BP Oil Spill Efforts Put on Hold as Tropical Storm Bonnie Approaches

Efforts to drill a relief well meant to put an end to the BP oil spill have been suspended thanks to Tropical Storm Bonnie. However, a containment cap that has shut in the gushing well a mile beneath the Gulf of Mexico since last week will remain in place throughout the bad weather.

Bonnie, which reached tropical storm strength yesterday, is forecasted to pass over the spill by Saturday. This morning, the U.S. National Hurricane Center said Tropical Storm Bonnie was affecting portions of the northwestern Bahamas. Tropical storm warnings were in effect for the central and northwestern Bahamas and in Florida. The center also warned of possible storm watches later Friday for the northern Gulf Coast.
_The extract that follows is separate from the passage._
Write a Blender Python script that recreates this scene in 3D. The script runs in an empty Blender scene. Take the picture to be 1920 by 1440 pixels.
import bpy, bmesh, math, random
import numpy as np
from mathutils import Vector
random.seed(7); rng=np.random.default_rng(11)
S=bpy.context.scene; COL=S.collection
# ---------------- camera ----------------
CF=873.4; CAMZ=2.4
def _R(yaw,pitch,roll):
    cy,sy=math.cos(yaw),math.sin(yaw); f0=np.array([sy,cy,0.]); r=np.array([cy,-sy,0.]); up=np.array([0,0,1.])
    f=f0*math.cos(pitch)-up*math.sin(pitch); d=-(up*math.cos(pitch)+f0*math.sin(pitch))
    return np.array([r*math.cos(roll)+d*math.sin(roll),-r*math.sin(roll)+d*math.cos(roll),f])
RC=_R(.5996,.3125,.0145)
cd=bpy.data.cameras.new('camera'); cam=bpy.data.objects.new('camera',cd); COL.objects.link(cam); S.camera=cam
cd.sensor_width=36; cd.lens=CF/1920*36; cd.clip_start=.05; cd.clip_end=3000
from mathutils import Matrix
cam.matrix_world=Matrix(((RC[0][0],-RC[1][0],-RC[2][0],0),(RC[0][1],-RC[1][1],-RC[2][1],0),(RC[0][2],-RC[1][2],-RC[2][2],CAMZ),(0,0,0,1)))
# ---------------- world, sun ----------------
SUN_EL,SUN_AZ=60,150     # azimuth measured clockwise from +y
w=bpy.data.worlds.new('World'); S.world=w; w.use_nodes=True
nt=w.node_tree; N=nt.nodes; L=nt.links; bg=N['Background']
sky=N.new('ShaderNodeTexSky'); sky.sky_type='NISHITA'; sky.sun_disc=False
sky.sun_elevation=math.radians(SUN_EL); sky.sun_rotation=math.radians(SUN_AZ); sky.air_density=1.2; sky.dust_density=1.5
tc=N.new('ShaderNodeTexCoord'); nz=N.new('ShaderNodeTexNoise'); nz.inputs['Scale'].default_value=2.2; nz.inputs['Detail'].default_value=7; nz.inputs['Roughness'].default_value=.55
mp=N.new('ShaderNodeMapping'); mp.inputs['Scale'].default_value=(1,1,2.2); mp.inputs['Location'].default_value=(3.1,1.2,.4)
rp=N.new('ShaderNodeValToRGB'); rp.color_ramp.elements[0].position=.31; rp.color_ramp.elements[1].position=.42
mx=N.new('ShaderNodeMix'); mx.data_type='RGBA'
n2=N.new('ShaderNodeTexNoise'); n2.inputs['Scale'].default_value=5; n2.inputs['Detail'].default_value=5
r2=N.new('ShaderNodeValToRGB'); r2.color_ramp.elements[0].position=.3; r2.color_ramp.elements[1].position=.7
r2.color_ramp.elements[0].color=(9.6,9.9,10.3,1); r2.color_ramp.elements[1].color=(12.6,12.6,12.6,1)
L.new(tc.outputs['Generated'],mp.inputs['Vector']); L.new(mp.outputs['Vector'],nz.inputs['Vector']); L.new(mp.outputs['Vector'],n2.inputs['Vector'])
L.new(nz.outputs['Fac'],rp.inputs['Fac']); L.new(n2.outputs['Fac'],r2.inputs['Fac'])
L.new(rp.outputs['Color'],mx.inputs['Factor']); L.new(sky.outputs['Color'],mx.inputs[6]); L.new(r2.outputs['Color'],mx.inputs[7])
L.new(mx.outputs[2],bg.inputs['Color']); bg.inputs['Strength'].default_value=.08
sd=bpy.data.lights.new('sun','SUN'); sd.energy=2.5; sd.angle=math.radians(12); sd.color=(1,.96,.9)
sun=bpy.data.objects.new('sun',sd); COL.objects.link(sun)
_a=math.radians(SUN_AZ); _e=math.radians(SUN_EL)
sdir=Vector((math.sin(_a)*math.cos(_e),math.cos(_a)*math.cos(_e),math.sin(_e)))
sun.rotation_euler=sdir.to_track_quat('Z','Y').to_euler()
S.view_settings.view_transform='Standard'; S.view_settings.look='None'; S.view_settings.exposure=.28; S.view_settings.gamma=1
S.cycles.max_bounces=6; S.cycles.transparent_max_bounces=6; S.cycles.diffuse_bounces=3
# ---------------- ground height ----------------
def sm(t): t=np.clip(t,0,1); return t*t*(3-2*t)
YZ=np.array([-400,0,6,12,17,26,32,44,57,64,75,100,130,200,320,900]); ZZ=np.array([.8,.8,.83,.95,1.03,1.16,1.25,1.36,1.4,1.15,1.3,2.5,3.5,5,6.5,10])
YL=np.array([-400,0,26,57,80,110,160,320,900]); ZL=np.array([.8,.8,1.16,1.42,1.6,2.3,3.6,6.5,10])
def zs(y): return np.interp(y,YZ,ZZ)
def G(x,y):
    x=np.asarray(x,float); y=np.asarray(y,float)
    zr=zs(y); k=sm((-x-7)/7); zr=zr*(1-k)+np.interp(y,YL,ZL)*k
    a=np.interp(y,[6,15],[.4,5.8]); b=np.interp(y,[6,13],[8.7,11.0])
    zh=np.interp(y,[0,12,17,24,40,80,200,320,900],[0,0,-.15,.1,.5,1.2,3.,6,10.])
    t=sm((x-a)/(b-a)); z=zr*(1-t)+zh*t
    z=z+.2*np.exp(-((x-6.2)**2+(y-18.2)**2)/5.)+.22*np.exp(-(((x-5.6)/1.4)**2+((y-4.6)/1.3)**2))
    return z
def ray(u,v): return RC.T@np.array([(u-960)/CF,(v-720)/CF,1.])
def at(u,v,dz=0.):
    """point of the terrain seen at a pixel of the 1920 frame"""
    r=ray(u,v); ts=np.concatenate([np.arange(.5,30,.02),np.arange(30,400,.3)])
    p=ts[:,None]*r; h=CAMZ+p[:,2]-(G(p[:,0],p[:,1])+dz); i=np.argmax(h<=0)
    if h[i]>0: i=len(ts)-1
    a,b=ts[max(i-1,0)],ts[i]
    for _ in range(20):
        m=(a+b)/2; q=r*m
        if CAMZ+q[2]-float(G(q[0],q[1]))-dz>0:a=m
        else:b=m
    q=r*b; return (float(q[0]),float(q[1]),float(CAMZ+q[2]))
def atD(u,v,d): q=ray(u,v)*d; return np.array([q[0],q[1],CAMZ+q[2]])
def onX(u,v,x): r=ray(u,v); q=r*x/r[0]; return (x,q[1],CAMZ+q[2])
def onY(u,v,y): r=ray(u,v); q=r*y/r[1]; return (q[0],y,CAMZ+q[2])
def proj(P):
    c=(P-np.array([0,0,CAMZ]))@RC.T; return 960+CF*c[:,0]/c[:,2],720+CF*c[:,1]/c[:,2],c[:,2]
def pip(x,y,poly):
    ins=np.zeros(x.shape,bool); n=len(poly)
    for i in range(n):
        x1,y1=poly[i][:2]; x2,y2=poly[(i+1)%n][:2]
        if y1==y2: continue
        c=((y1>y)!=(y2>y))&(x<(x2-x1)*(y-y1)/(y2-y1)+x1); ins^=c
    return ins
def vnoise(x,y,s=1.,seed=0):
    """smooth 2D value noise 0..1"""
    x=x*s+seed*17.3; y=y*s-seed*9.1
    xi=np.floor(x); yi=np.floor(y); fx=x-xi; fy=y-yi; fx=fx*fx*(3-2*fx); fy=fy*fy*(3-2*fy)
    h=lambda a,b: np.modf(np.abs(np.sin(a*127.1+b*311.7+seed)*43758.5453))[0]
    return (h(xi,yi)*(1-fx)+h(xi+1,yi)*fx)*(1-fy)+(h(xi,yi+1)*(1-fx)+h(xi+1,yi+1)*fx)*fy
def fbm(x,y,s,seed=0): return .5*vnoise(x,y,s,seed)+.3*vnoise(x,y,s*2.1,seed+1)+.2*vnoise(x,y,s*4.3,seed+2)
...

Late last night, a mandatory evacuation of all ships working above the well was ordered.

“Due to the risk that Tropical Storm Bonnie poses to the safety of the nearly 2,000 people responding to the BP oil spill at the well site, many of the vessels and rigs will be preparing to move out of harm’s way beginning tonight,” Retied Coast Guard Adm. Thad Allen, the national incident commander, said in a statement. “This includes the rig drilling the relief well that will ultimately kill the well, as well as other vessels needed for containment. Some of the vessels may be able to remain on site, but we will err on the side of safety.”

According to a report in The Washington Post, vessels will be moved out according to their ability to withstand the conditions. That way, if the forecast becomes more favorable, crews will be able to resume work more quickly. A full evacuation would mean 10 to 12 days of lost time at the site, the Post said.

Prior to this, it had been expected that the first relief well would reach the gusher as early as the end of this month.

Bonnie is also going to postpone a proposed plan to use a “static kill” to try and permanently stop the well. Yesterday, government officials gave BP permission to attempt the operation, which involves flooding the well with drilling mud from the surface.

The containment cap is a mile under water, deep enough that it will not be seriously effected by a storm, Allen said. It has been preventing as much as 60,000 barrels of oil a day from flowing into the Gulf.

Like Tropical Storm Alex before it, Bonnie could also push more oil ashore, into Louisiana’s marshes and wetlands. It could be more damaging than Alex, however, as Bonnie is expected to make landfall somewhere along the Louisiana coast on Sunday. Alex stayed hundreds of miles offshore.

Louisiana Gov. Bobby Jindal has already declared a state of emergency. The Coast Guard is also taking steps to make sure a storm surge doesn’t push oil-containment booms onto the shoreline, further damaging the environment.